THE REQUEST: All lines in which the word "from" occurs are to be extracted.

SOURCE MATERIAL:
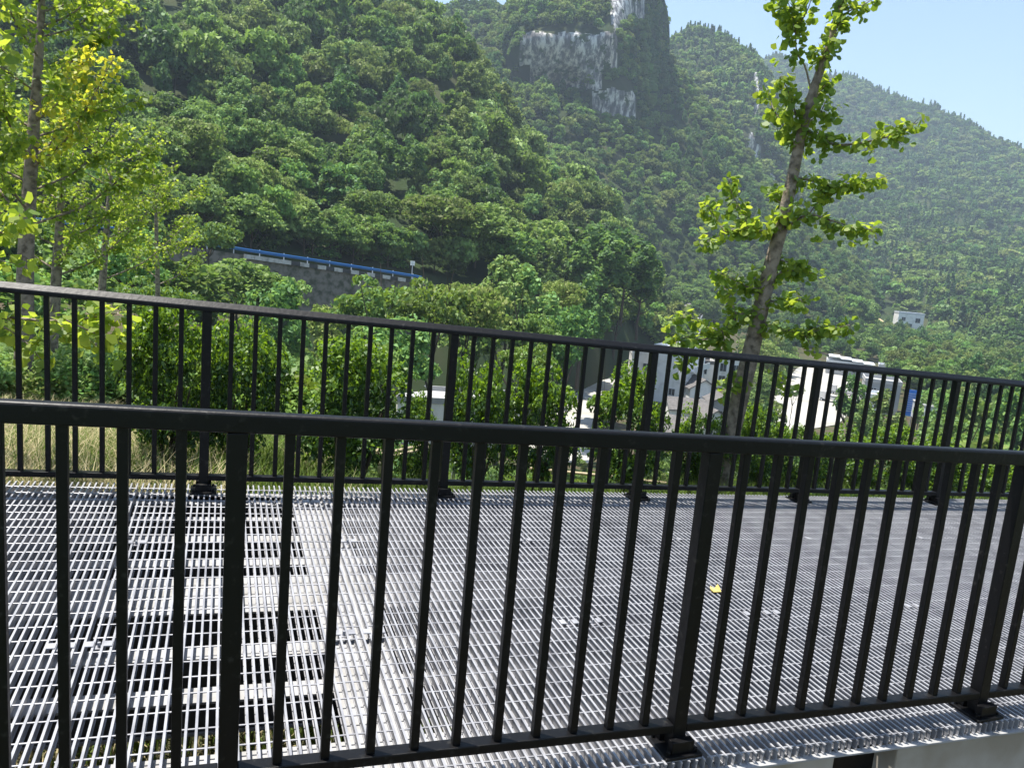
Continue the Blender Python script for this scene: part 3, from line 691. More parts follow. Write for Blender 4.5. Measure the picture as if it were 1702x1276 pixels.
# ------------------------------------------------------------------ ginkgo trees
def fan_leaves(Ppos, axis, nrm, size, rng):
    n = len(Ppos); s = (size * rng.uniform(.7, 1.15, n))[:, None]
    ax = unit(axis); sd = unit(np.cross(ax, nrm)); nn = np.cross(sd, ax)
    pts = [Ppos, Ppos + s * (ax * .52 - sd * .52), Ppos + s * (ax * .86 - sd * .26 - nn * .06), Ppos + s * (ax * .84 + sd * .26 - nn * .06), Ppos + s * (ax * .52 + sd * .52)]
    return np.stack(pts, 1).reshape(-1, 3)
def smooth_path(pts, n):
    A = np.array(pts, float); return catmull(A, np.linspace(0, len(A) - 1, n))
def spray(pts, size, rng, step=.035, per=4, spread=.07):
    """leaves on short spurs along a path"""
    A = np.array(pts); L = np.concatenate([[0], np.cumsum(np.linalg.norm(np.diff(A, axis=0), axis=1))]); m_ = max(2, int(L[-1] / step))
    s = np.linspace(0, L[-1], m_); B = np.stack([np.interp(s, L, A[:, k]) for k in range(3)], 1)
    B = np.repeat(B, per, 0); n = len(B); o = unit(rng.normal(size=(n, 3)) * np.array([1, 1, .75])); base = B + o * spread * rng.uniform(.25, 1, (n, 1))
    axis = o * .8 + np.array([0, 0, -.55]) + rng.normal(size=(n, 3)) * .25
    nrm = unit(np.array([0, 0, 1.]) + rng.normal(size=(n, 3)) * .7)
    return fan_leaves(base, axis, nrm, size, rng)
def ginkgo(label, trunk, radii, branches, leaf, seed, mats=(L_GINK, L_GINKB), split=.35, per=4, step=.035, shoot=.16, extra=None):
    """branches: list of (points, radius, leafy-from fraction, material index or None)"""
    rng = np.random.default_rng(seed); base = np.array(trunk[0]); root = empty('ginkgo_tree', base, label, 'tree', None)
    b = MB(); T = smooth_path(trunk, 26); b.tube(T, np.interp(np.linspace(0, 1, 26), np.linspace(0, 1, len(radii)), radii), 10)
    PO(b.build('trunk', BARK, root, smooth=True), root)
    LV = []; MI = []; bw = MB()
    for pts, r, fr, mi in branches:
        A = smooth_path(pts, 14); bw.tube(A, np.linspace(r, r * .25, 14), 6)
        st = int(fr * 13); seg = A[st:]
        items = [seg]
        L = np.linalg.norm(np.diff(seg, axis=0), axis=1).sum()
        for k in range(int(L / .075)):              # side shoots
            i = rng.integers(0, len(seg)); o = unit(rng.normal(size=3) * np.array([1, 1, .8]) + np.array([0, 0, .15])); ln = shoot * rng.uniform(.4, 1.2) * (1 - .5 * i / len(seg))
            e = seg[i] + o * ln; items.append(np.array([seg[i], seg[i] + o * ln * .5, e])); bw.tube([seg[i], e], [r * .25 + .001, .0012], 4, cap=False)
        for it in items:
            V = spray(it, leaf, rng, step, per); LV.append(V); n = len(V) // 5
            MI.append(np.where(rng.uniform(size=n) < .6, 2, 1) if mi == 2 else (rng.uniform(size=n) < split).astype(int) if mi is None else np.where(rng.uniform(size=n) < .7, mi, 0))
    PO(bw.build('branches', BARK, root, smooth=True), root)
    o = mk_np('foliage', np.concatenate(LV), 5, list(mats) + [L_GINKY], root, np.concatenate(MI)); PO(o, root)
    return root
def PP(lst, d0, dd=0.): return [P(x, y, d0 + dd * k / max(1, len(lst) - 1)) for k, (x, y) in enumerate(lst)]
D = 7.6
tr = [P(x, y, D) for x, y in [(1190, 800), (1222, 690), (1247, 590), (1263, 520), (1284, 430), (1301, 370), (1318, 290), (1334, 215), (1352, 150), (1373, 90), (1396, 10), (1412, -70), (1425, -140)]]
tr[0] = np.array([tr[0][0], tr[0][1], gzp(1190, D) - .1])
br = [(PP([(1336, 212), (1385, 240), (1430, 238), (1480, 226), (1526, 204)], D, -.3), .013, .1, None), (PP([(1316, 295), (1350, 300), (1390, 312), (1430, 303), (1474, 294)], D, .4), .013, .1, None),
      (PP([(1296, 392), (1318, 370), (1345, 356), (1380, 366), (1420, 378), (1448, 382)], D, -.35), .015, .35, None), (PP([(1345, 356), (1360, 335), (1372, 320)], D, .2), .008, 0, None),
      (PP([(1296, 384), (1262, 384), (1225, 380), (1195, 392), (1180, 402)], D, -.3), .011, .15, None), (PP([(1250, 384), (1232, 350), (1216, 320), (1212, 296)], D - .1, .2), .009, .1, None), (PP([(1205, 386), (1188, 362), (1176, 342)], D - .2, .1), .007, .2, None),
      (PP([(1326, 245), (1305, 215), (1285, 180), (1276, 150)], D, .35), .011, .1, None), (PP([(1330, 225), (1320, 180), (1310, 150), (1296, 128)], D, -.3), .010, .2, None), (PP([(1345, 180), (1365, 150), (1382, 130)], D, .2), .009, .2, None), (PP([(1340, 205), (1362, 190), (1374, 165)], D, -.2), .008, .1, None),
      (PP([(1350, 160), (1338, 110), (1324, 88), (1322, 50), (1312, 10), (1296, -30)], D, -.2), .010, .35, None), (PP([(1324, 60), (1308, 25), (1285, 0)], D - .1, .2), .007, .1, None), (PP([(1330, 40), (1345, 10), (1352, -20)], D - .1, -.2), .007, .1, None),
      (PP([(1380, 70), (1392, 50), (1398, 30)], D, -.15), .006, 0, None), (PP([(1385, 45), (1410, 20), (1435, 8), (1456, -4)], D, .2), .009, .1, None), (PP([(1368, 105), (1378, 82), (1385, 60)], D, -.2), .007, 0, None), (PP([(1400, 10), (1395, -20), (1380, -40)], D, .1), .007, 0, None),
      (PP([(1272, 478), (1245, 478), (1215, 462), (1192, 452)], D, -.25), .011, .1, None), (PP([(1262, 520), (1235, 520), (1205, 545), (1170, 565), (1140, 560), (1118, 570)], D, -.4), .013, .1, None), (PP([(1190, 555), (1170, 540), (1150, 528), (1128, 528)], D - .2, -.2), .007, 0, None), (PP([(1150, 568), (1140, 592), (1136, 606)], D - .4, -.05), .006, 0, None),
      (PP([(1225, 525), (1215, 500), (1205, 480), (1200, 458)], D - .1, .2), .008, 0, None), (PP([(1200, 548), (1205, 575), (1190, 590)], D - .2, .1), .007, 0, None),
      (PP([(1274, 470), (1300, 452), (1335, 450), (1366, 460)], D, .3), .011, .05, None), (PP([(1262, 535), (1290, 545), (1330, 552), (1372, 548), (1412, 540)], D, -.3), .013, .2, None), (PP([(1335, 552), (1345, 570), (1352, 584)], D - .2, 0), .006, 0, None), (PP([(1280, 500), (1310, 505), (1340, 500)], D, -.3), .009, .1, None),
      (PP([(1290, 430), (1310, 436), (1330, 440)], D, .2), .007, .2, None), (PP([(1300, 375), (1312, 350), (1330, 335)], D, -.2), .007, .1, None), (PP([(1308, 350), (1290, 330), (1288, 312)], D, .2), .006, .2, None), (PP([(1250, 590), (1275, 610), (1300, 630), (1306, 650)], D, .1), .006, .6, None), (PP([(1240, 610), (1220, 640), (1205, 660)], D, -.2), .006, .3, None)]
ginkgo('leaning ginkgo with sparse leafy branches against the sky, right of the pale road', tr, [.098, .09, .082, .074, .067, .06, .053, .047, .041, .034, .026, .018, .012], br, .072, 3, split=.35, per=5, step=.042, shoot=.17)
def auto_branches(trunk, n, lmin, lmax, seed, s0=.12, yellow=None, up=.75):
    rng = np.random.default_rng(seed); T = smooth_path(trunk, 60); out = []
    for k in range(n):
        t = s0 + (1 - s0) * (k + rng.uniform()) / n; p = T[int(t * 59)]; a = k * 2.4 + rng.uniform(-.5, .5); l = rng.uniform(lmin, lmax) * (1.15 - .75 * t)
        dr = np.array([math.cos(a), math.sin(a), 0]); e1 = p + dr * l * .45 + np.array([0, 0, l * up * .30]); e2 = p + dr * l * .8 + np.array([0, 0, l * up * .75]); e3 = p + dr * l + np.array([0, 0, l * up * 1.05])
        out.append(([p, e1, e2, e3], .010 + .012 * (1 - t), .22, 2 if yellow and yellow(e2) else None))
        if l > .9:
            for q in range(2):
                a2 = a + rng.uniform(-1, 1); m_ = e1 * .5 + e2 * .5; d2 = np.array([math.cos(a2), math.sin(a2), .35]) * l * .45
                out.append(([m_, m_ + d2 * .5, m_ + d2 + np.array([0, 0, .05])], .006, .1, 2 if yellow and yellow(m_ + d2) else None))
    return out
def proj(p):
    v = R.T @ (np.array(p) - CAM); return CX + F * v[0] / -v[2], CY - F * v[1] / -v[2]
def isyel(p):
    x, y = proj(p); return 90 < x < 160 and 70 < y < 205
d1 = 10.5; t1 = [P(x, y, d1) for x, y in [(32, 760), (38, 640), (41, 540), (42, 450), (45, 380), (50, 300), (56, 210), (63, 120), (68, 30), (72, -60), (76, -170)]]
t1[0] = np.array([t1[0][0], t1[0][1], gzp(32, d1) - .1])
ginkgo('tall ginkgo with a thick bare lower trunk and a patch of yellow leaves, left edge', t1, [.112, .104, .095, .088, .08, .072, .06, .048, .038, .028, .018], auto_branches(t1, 28, 1.1, 2.0, 5, .40, isyel), .062, 11, split=.45, per=4, step=.055, shoot=.22)
d2 = 13.5; t2 = [P(x, y, d2) for x, y in [(78, 720), (84, 620), (90, 520), (95, 440), (101, 350), (106, 260), (110, 190)]]; t2[0] = np.array([t2[0][0], t2[0][1], gzp(78, d2) - .1])
ginkgo('second ginkgo with a thin trunk, just right of the thick trunked one', t2, [.095, .088, .08, .07, .055, .035, .015], auto_branches(t2, 22, 1.1, 2.0, 6, .45), .062, 12, split=.45, per=4, step=.065, shoot=.22)
d3 = 18.; t3 = [P(x, y, d3) for x, y in [(160, 640), (166, 540), (172, 450), (178, 370), (184, 300), (188, 240)]]; t3[0] = np.array([t3[0][0], t3[0][1], gzp(160, d3) - .1])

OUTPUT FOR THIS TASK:
Continue the Blender Python script for this scene: part 3, from line 691. More parts follow. Write for Blender 4.5. Measure the picture as if it were 1702x1276 pixels.
    """branches: list of (points, radius, leafy-from fraction, material index or None)"""